Section 3. Lost Certificates. The Board of Directors may direct a new certificate to be issued in place of any certificate theretofore issued by the Corporation alleged to have been lost, stolen or destroyed, upon the making of an affidavit of that fact by the person claiming the certificate of stock to be lost, stolen or destroyed. When authorizing such issue of a new certificate, the Board of Directors may, in its discretion and as a condition precedent to the issuance thereof, require the owner of such lost, stolen or destroyed certificate, or such person’s legal representative, to advertise the same in such manner as the Board of Directors shall require and/or to give the Corporation a bond in such sum as it may direct as indemnity against any claim that may be made against the Corporation with respect to the certificate alleged to be lost, stolen or destroyed.
Section 4. Uncertificated Stock. The Board of Directors of the Corporation may provide by resolution or resolutions that some or all of any or all classes or series of the stock of the Corporation shall be uncertificated stock. Any such resolution shall not apply to shares of stock represented by a certificate until such certificate is surrendered to the Corporation. Notwithstanding the adoption of such a resolution by the Board of Directors, upon request every holder of uncertificated shares shall be entitled to have a certificate signed by, or in the name of the Corporation by the Chairman of the Board, or the President or Vice President, and by the Treasurer or the Secretary or an Assistant Secretary of the Corporation representing such shares in certificate form. Any or all of the signatures on the certificate may be a facsimile. In case any officer, agent or registrar who has signed or whose facsimile signature has been placed upon a certificate shall have ceased to be such officer, transfer agent or registrar before such certificate is issued, it may be issued by the Corporation with the same effect as if such person were such officer, transfer agent or registrar at the date of issue.
ARTICLE VII
GENERAL PROVISIONS
Section 1. Fiscal Year. The fiscal year of the Corporation shall end on the Saturday closest to January 31 of each year or such other date as the Board of Directors may determine.

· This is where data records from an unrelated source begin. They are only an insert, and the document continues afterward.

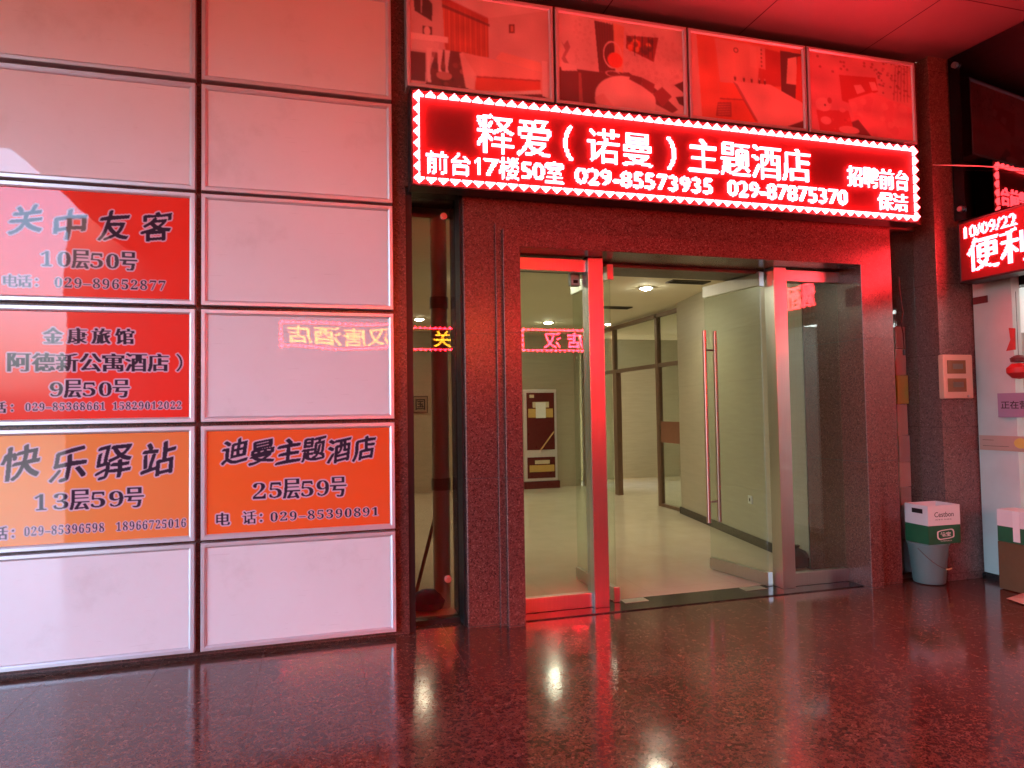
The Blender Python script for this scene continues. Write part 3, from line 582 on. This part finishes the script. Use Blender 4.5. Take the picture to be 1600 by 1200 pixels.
# hose cabinet
t_ = thing('hose_cabinet', 'tall steel framed fire hose cabinet with two dark red doors', 'cabinet', (4.14, 12.6, .05))
MB().box(3.80, 4.47, 12.50, 12.62, .14, 1.90).build('frame', M['alu'], t_, bevel=.008)
dr = plain('dark_red_enamel', (.10,.012,.012), .3)
up = MB().box(3.86, 4.42, 12.492, 12.4995, .74, 1.835).build('door', dr, t_); lo = MB().box(3.86, 4.42, 12.492, 12.4995, .20, .60).build('door', dr, t_)
yl = plain('faded_yellow_label', (.55,.35,.10), .5); wl = plain('cream_label', (.60,.52,.36), .5)
MB().box(3.89, 4.39, 12.488, 12.4915, 1.36, 1.53).build('label', yl, up); MB().box(3.98, 4.31, 12.484, 12.4875, 1.55, 1.66).build('label', wl, up)
MB().box(3.90, 4.40, 12.488, 12.4915, .32, .45).build('label', yl, lo); MB().box(4.01, 4.31, 12.488, 12.4915, .47, .54).build('label', wl, lo)
MB().box(3.92, 4.01, 12.488, 12.4915, 1.74, 1.80).build('label', wl, up)
MB().box(4.04, 4.24, 12.478, 12.482, 1.35, 1.65).build('notice', M['plastic_white'], up); MB().tube([(4.12,12.46,.74),(4.40,12.48,1.08)], .016, 8).build('rod', plain('pine_wood', (.5,.28,.12), .6), up)
MB().box(3.78, 4.50, 12.46, 12.62, .0045, .14).build('plinth', dr, t_)
def tmesh(name, text, mat, parent, x0, x1, z0, z1, y, off=.0):   # flat lettering on a face that looks towards -y (local space)
    v, tr = tri(text, off); lo, hi = v.min(0), v.max(0); v = (v-lo)/(hi-lo)
    b = MB(); b.v = [(x0+a*(x1-x0), y, z0+c*(z1-z0)) for a, c in v]; b.f = [tuple(int(k) for k in q) for q in tr]
    o = b.build(name, mat, parent, local=True); return o
M['ink'] = plain('black_ink', (.02,.018,.02), .5)
t_ = thing('wall_plaque', 'small square plaque reading 国 on the cream back wall', 'plaque', (1.84, 12.61, 1.5))
MB().box(-.13, .13, -.012, .009, -.005, .285).build('board', plain('plaque_brown', (.30,.24,.16), .5), t_, local=True)
MB().ring(-.14, .14, -.015, .295, [(0,.009),(0,-.022),(.018,-.022),(.018,-.010)]).build('frame', M['darksteel'], t_, local=True); tmesh('lettering', '国', M['ink'], t_, -.09, .09, .04, .24, -.0125, .02)
# downlights and vents
M['bulb'] = emit('lit_lamp_disc', (1, .95, .70), 240*K)
LOB = [(3.93,7.62),(3.80,10.96),(1.59,10.9),(1.62,7.62),(-.7,7.62),(-.7,10.9),(6.9,11.9),(6.9,9.2)]
LBD = ['lit ceiling downlight straight above the open doorway', 'lit downlight deep in the lobby, seen through the left side window', 'lit downlight near the back wall, seen through the narrow window', 'lit downlight nearest the left side window', 'lit downlight near the left lobby wall, towards the street', 'lit downlight near the left lobby wall, towards the back', 'lit downlight behind the glass partition, farther one', 'lit downlight behind the glass partition, nearer one']
for (x, y), lab in zip(LOB, LBD):
    t_ = thing('downlight', lab, 'ceiling light', (x, y, 3.0), 0, 'round lobby downlights')
    MB().lathe([(.100,2.9995),(.100,2.988),(.082,2.984),(.068,2.992),(.068,2.9995)], x, y, 28).build('trim_ring', M['plastic_white'], t_, smooth=True)
    MB().lathe([(.0005,2.962),(.025,2.964),(.048,2.971),(.062,2.982),(.066,2.992)], x, y, 28).build('lamp_dome', M['bulb'], t_, smooth=True)
    li = bpy.data.lights.new('downlight_glow', 'AREA'); li.shape = 'DISK'; li.size = .13; li.energy = 9.5*K; li.spread = R(125); li.color = (1, .91, .60)
    lo_ = bpy.data.objects.new('downlight_glow', li); COL.objects.link(lo_); lo_.location = (0,0,-.041); lo_.parent = t_
for (x, y), lab in (((4.226,9.21), 'dark slotted ceiling vent deeper in the lobby'), ((4.25,7.17), 'dark slotted ceiling vent nearer the open right door')):
    t_ = thing('ceiling_vent', lab, 'vent', (x, y, 3.0), 0, 'ceiling vents of the lobby')
    MB().ring(x-.25, x+.25, -.1, .1, [(0,0),(.02,0)]).v
    MB().box(x-.25, x+.25, y-.09, y-.075, 2.985, 2.9995).box(x-.25, x+.25, y+.075, y+.09, 2.985, 2.9995).box(x-.25, x-.235, y-.075, y+.075, 2.985, 2.9995).box(x+.235, x+.25, y-.075, y+.075, 2.985, 2.9995).build('frame', M['darksteel'], t_)
    sl_ = MB()
    for k in range(5): sl_.box(x-.235, x+.235, y-.07+k*.03, y-.06+k*.03, 2.988, 2.998)
    sl_.build('slats', M['black'], t_)
t_ = thing('wall_socket', 'white power socket low on the cream lobby wall', 'socket', (4.54, 6.53, .44))
for_ = MB(); d_ = Vector((.61, 3.36, 0)).normalized(); n_ = Vector((-d_.y, d_.x, 0)); c_ = Vector((4.572, 6.53, 0))
def plate(a, h0, h1, th): 
    p = [c_ - d_*a - n_*-.0, c_ + d_*a, c_ + d_*a + n_*th, c_ - d_*a + n_*th]; return MB().prism([(q.x, q.y) for q in p], h0, h1)
plate(.043, .44, .526, .012).build('plate', M['plastic_white'], t_, bevel=.002); plate(.014, .465, .50, .0135).build('outlet', M['black'], t_)
# lumpy black bag on the lobby floor by the jamb
bm_ = MB(); rings = []
for k, (r, z) in enumerate([(.08,.006),(.125,.02),(.135,.06),(.115,.11),(.075,.15),(.035,.175),(.05,.20),(.01,.205)]): rings.append((r, z))
bm_.lathe(rings, 0, 0, 22); bm_.v = [(x*(1+.18*math.sin(5*math.atan2(y, x)+z*30)+.1*math.sin(9*math.atan2(y,x)))*1.15, y*(1+.14*math.sin(3*math.atan2(y, x)+z*40)), z) for x, y, z in bm_.v]
bm_.v = [(x+4.27, y+5.46, z+.004) for x, y, z in bm_.v]
tag(bm_.build('bag', plain('black_bag', (.02,.016,.015), .45, 0, .3, 20), smooth=True), 'crumpled black bag on the lobby floor behind the right side window', 'bag')
# things behind the left narrow window
t_ = thing('pipe', 'pale vertical drain pipe behind the left narrow window', 'pipe', (.92, 5.25, 0))
MB().tube([(.92,5.25,.004),(.92,5.25,3.0)], .066, 24).build('tube', plain('grey_pvc', (.80,.78,.78), .4, 0, .08, 3), t_, smooth=True)
for z in (.9, 2.3): MB().tube([(.92,5.25,z),(.92,5.25,z+.09)], .074, 24).build('collar', plain('grey_pvc_collar', (.36,.34,.34), .4), t_, smooth=True)
tag(MB().tube([(.76,5.60,.01),(.93,5.66,.60),(1.05,5.7,1.0)], .015, 10).build('broom_stick', plain('red_brown_stick', (.20,.06,.04), .5), smooth=True), 'reddish stick leaning behind the left narrow window', 'stick')
bb = MB().lathe([(.02,.005),(.14,.02),(.16,.07),(.12,.12),(.06,.15),(.005,.155)], 0, 0, 20); bb.v = [(.80+x*(1.0+.15*math.sin(4*math.atan2(y,x))), 5.22+y*.7, z) for x, y, z in bb.v]
tag(bb.build('cloth_bundle', plain('blue_violet_cloth', (.07,.06,.20), .8, 0, .3, 15), smooth=True), 'blue violet cloth bundle on the floor behind the left narrow window', 'cloth')
# goods behind the right narrow window
t_ = thing('goods_stack', 'stack of pale cartons behind the right narrow window', 'cartons', (5.06, 5.05, 0))
zz = 0.005
for k, (h, c) in enumerate(((.30,(.50,.56,.60)),(.26,(.60,.70,.74)),(.20,(.55,.58,.58)),(.22,(.68,.72,.70)),(.24,(.52,.54,.55)),(.28,(.60,.64,.60)),(.26,(.50,.70,.12)),(.24,(.5,.5,.48)),(.2,(.28,.26,.25)))):
    MB().box(5.0, 5.125-.006*(k % 3), 4.93+.008*(k % 2), 5.25, zz, zz+h-.004).build('carton', plain('carton_%d' % k, c, .5), t_, bevel=.004); zz += h

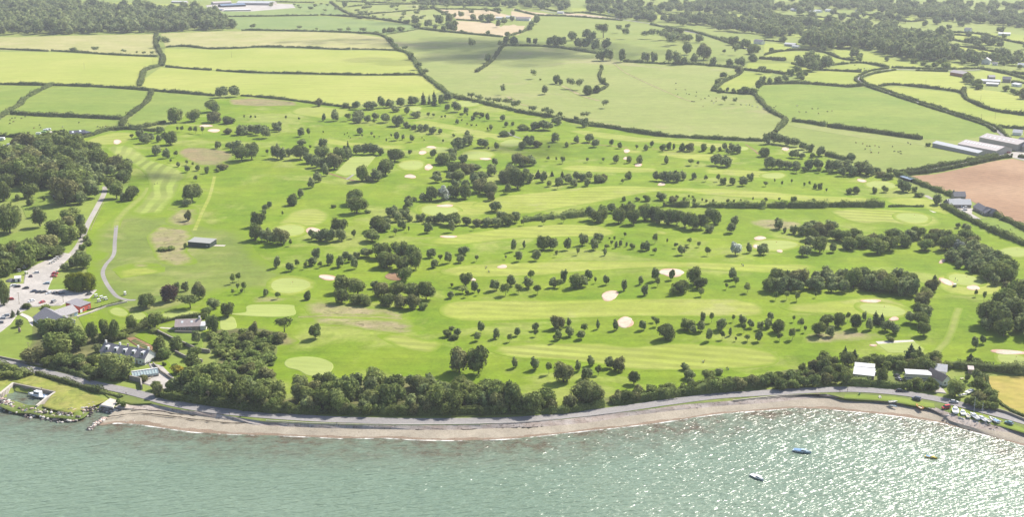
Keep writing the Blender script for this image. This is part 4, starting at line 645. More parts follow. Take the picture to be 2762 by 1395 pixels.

Section 2. Corporate Seal. The Board of Directors shall adopt a corporate seal which shall be circular in form and shall have inscribed thereon the name of the Corporation, the state of incorporation, the year of its organization and the words, “Corporate Seal.”
ARTICLE VIII
AMENDMENTS
These Bylaws may be altered, amended or repealed, in whole or in part, and new Bylaws may be adopted by the stockholders or by the Board of Directors, at any regular or special meeting of the stockholders or the Board of Directors or by unanimous written consent of the Board of Directors. Notice of any alteration, amendment, repeal or the adoption of new Bylaws to be proposed at a meeting of stockholders or the Board of Directors shall be contained in the notice of such meeting of stockholders or the Board of Directors, as the case may be. All such amendments adopted at a meeting of stockholders or the Board of Directors shall be approved by the holders of a majority of the shares entitled to vote thereon or by a majority of the whole Board of Directors, as the case may be.